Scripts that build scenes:
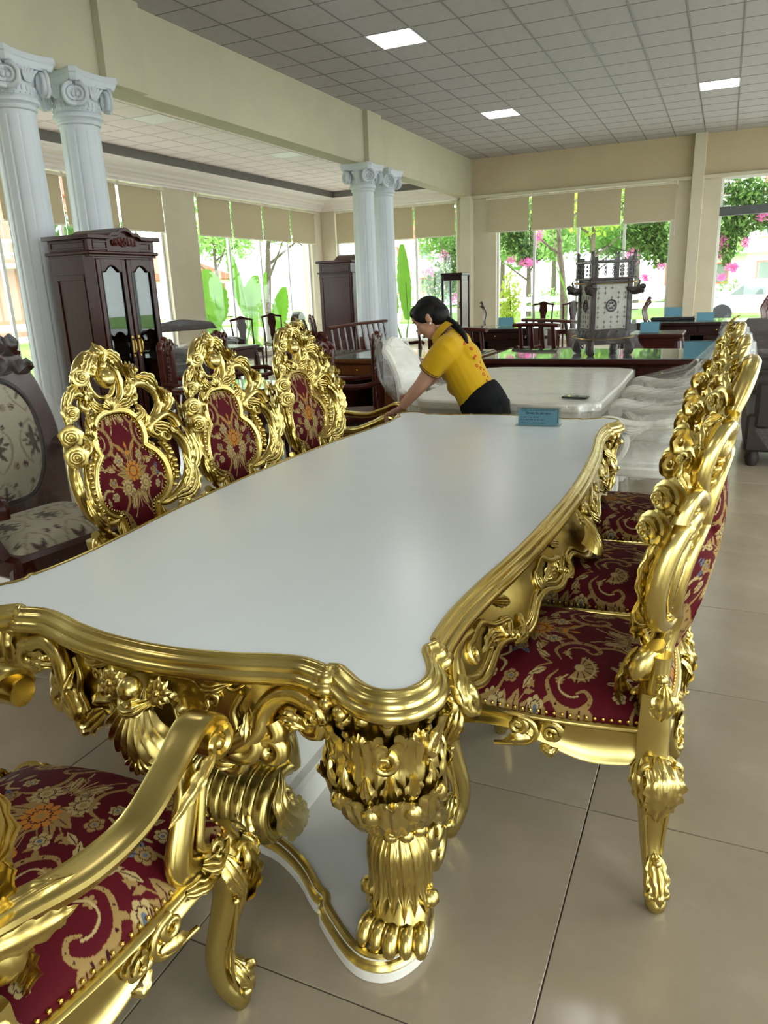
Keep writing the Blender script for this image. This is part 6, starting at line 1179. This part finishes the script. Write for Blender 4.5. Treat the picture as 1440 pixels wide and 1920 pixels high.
m = MB(); cp = W(-1.488, 4.2, 1.205); dn = nrm(W(-1.56, 4.2, 1.27)-W(-1.45, 4.2, 1.17)); U, B, _ = basis(dn); th = np.linspace(0, 2*PI, 30, endpoint=False); G = np.array([[cp+dn*h+(U*math.cos(t_)*1.0+B*math.sin(t_)*1.05)*r for t_ in th] for h, r in ((-.012, .088), (.006, .078), (.026, .068), (.03, .071), (.01, .086), (-.02, .098))]); grid(m, G, False, True); m.build('collar', 'shirt', so)
m = MB(); tube(m, np.array([cp+dn*-.018+(U*math.cos(t_)+B*math.sin(t_)*1.05)*.0985 for t_ in th]), .003, 6, closed=True); m.build('collar_trim', 'shirt_trim', so)
pn = MB(); tube(pn, [W(-1.292, 4.2, .865), W(-1.27, 4.2, .835), W(-1.235, 4.2, .77), W(-1.215, 4.2, .70)], [.128, .14, .146, .138], 20, sm=4, up=(0, 1, 0), ell=(1.25, .95)); oball(pn, W(-1.165, 4.2, .79), .07, .125, .08)
for s_ in (-1, 1): tube(pn, [W(-1.215, 4.2+.08*s_, .80), W(-1.20, 4.2+.088*s_, .62), W(-1.19, 4.2+.092*s_, .45), W(-1.16, 4.2+.095*s_, .25), W(-1.14, 4.2+.095*s_, .07)], [.105, .095, .075, .068, .062], 14, sm=4)
remesh(pn, 'trousers', 'pants', wm, .007, 5)
for s_ in (-1, 1): m = MB(); tube(m, [W(-1.10, 4.2+.09*s_, .04), W(-1.2, 4.2+.09*s_, .04), W(-1.3, 4.2+.097*s_, .03)], [.042, .044, .026], 12, sm=4); m.build('shoe', 'black', wm)
# hair with a low ponytail
h = MB(); oball(h, hd(-.022, 0, .03), .096, .084, .098); oball(h, hd(-.05, 0, -.005), .075, .078, .08); oball(h, hd(.03, 0, .078), .056, .066, .04)
for s_ in (-1, 1): oball(h, hd(.008, .064*s_, .045), .056, .022, .05)
tube(h, [hd(-.08, 0, -.02), W(-1.465, 4.19, 1.285), W(-1.425, 4.175, 1.26), W(-1.38, 4.16, 1.225), W(-1.345, 4.15, 1.185), W(-1.325, 4.145, 1.14)], [.036, .02, .022, .021, .017, .006], 10, sm=4)
# keep the face clear
ho = remesh(h, 'hair', 'hair', wm, .006, 3)
m = MB(); ball(m, hd(-.006, -.083, -.036), .0065, 10, 8); m.build('earring', 'pearl', wm)
m = MB(); ball(m, hd(-.006, .083, -.036), .0065, 10, 8); m.build('earring', 'pearl', wm)
for s_ in (-1, 1):
    m = MB(); tube(m, [hd(.083, .016*s_, .006), hd(.0845, .03*s_, .002), hd(.074, .045*s_, .006)], [.0016, .0026, .0016], 6, sm=3); m.build('eyelashes', 'hair', wm)
    m = MB(); tube(m, [hd(.092, .014*s_, .034), hd(.09, .03*s_, .039), hd(.074, .047*s_, .034)], [.002, .0032, .0016], 6, sm=3); m.build('eyebrow', 'hair', wm)
m = MB(); tube(m, [hd(.084, -.02, -.061), hd(.0915, 0, -.060), hd(.084, .02, -.061)], [.003, .0055, .003], 7, sm=3); m.build('lips', 'lips', wm)
# red lettering down the back of the shirt
def letter(ch, p, n, upv, size):
    cu = bpy.data.curves.new('letter', 'FONT'); cu.body = ch; cu.size = size; cu.align_x = 'CENTER'; cu.align_y = 'CENTER'; cu.extrude = .0008; cu.offset = .0006; cu.materials.append(MATS['shirt_red']); o = bpy.data.objects.new('letter', cu); COL.objects.link(o); dg = bpy.context.evaluated_depsgraph_get(); me = bpy.data.meshes.new_from_object(o.evaluated_get(dg)); bpy.data.objects.remove(o)
    q = link('shirt_letter', me, so); z = Vector(n).normalized(); y = (Vector(upv)-Vector(upv).dot(z)*z).normalized(); x = y.cross(z); q.matrix_local = Matrix(((x[0], y[0], z[0], p[0]), (x[1], y[1], z[1], p[1]), (x[2], y[2], z[2], p[2]), (0, 0, 0, 1)))
from mathutils.bvhtree import BVHTree
bv = BVHTree.FromPolygons([v.co for v in so.data.vertices], [p.vertices for p in so.data.polygons])
for row, y0, L_, sz in (('rpogo', 4.135, ((-1.345, 1.21), (-1.24, 1.05)), .042), ('COoo', 4.155, ((-1.225, 1.03), (-1.165, .93)), .032), ('xara', 4.185, ((-1.24, 1.06), (-1.165, .94)), .024)):
    for k, ch in enumerate(row):
        t_ = k/(len(row)-1); x = L_[0][0]+(L_[1][0]-L_[0][0])*t_; z = L_[0][1]+(L_[1][1]-L_[0][1])*t_; org = W(x, y0, z)+np.array([.18, -.03, .14]); hit = bv.ray_cast(Vector(org), Vector((-.78, .10, -.62)))
        if hit[0] is not None: letter(ch, hit[0]+hit[1]*.0012, hit[1], (0, .75, .6), sz)
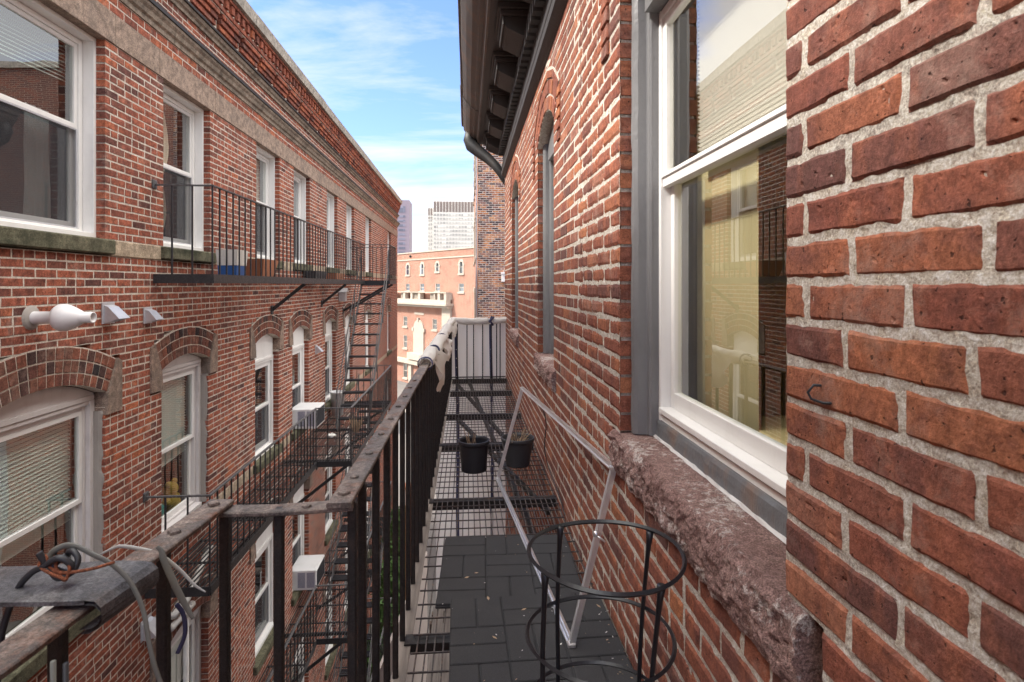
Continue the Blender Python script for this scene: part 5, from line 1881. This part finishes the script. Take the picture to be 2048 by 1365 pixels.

**What this task involves:**
How many of the lines above include the string "picture"? Answer with the number only.

**Complete output:**
2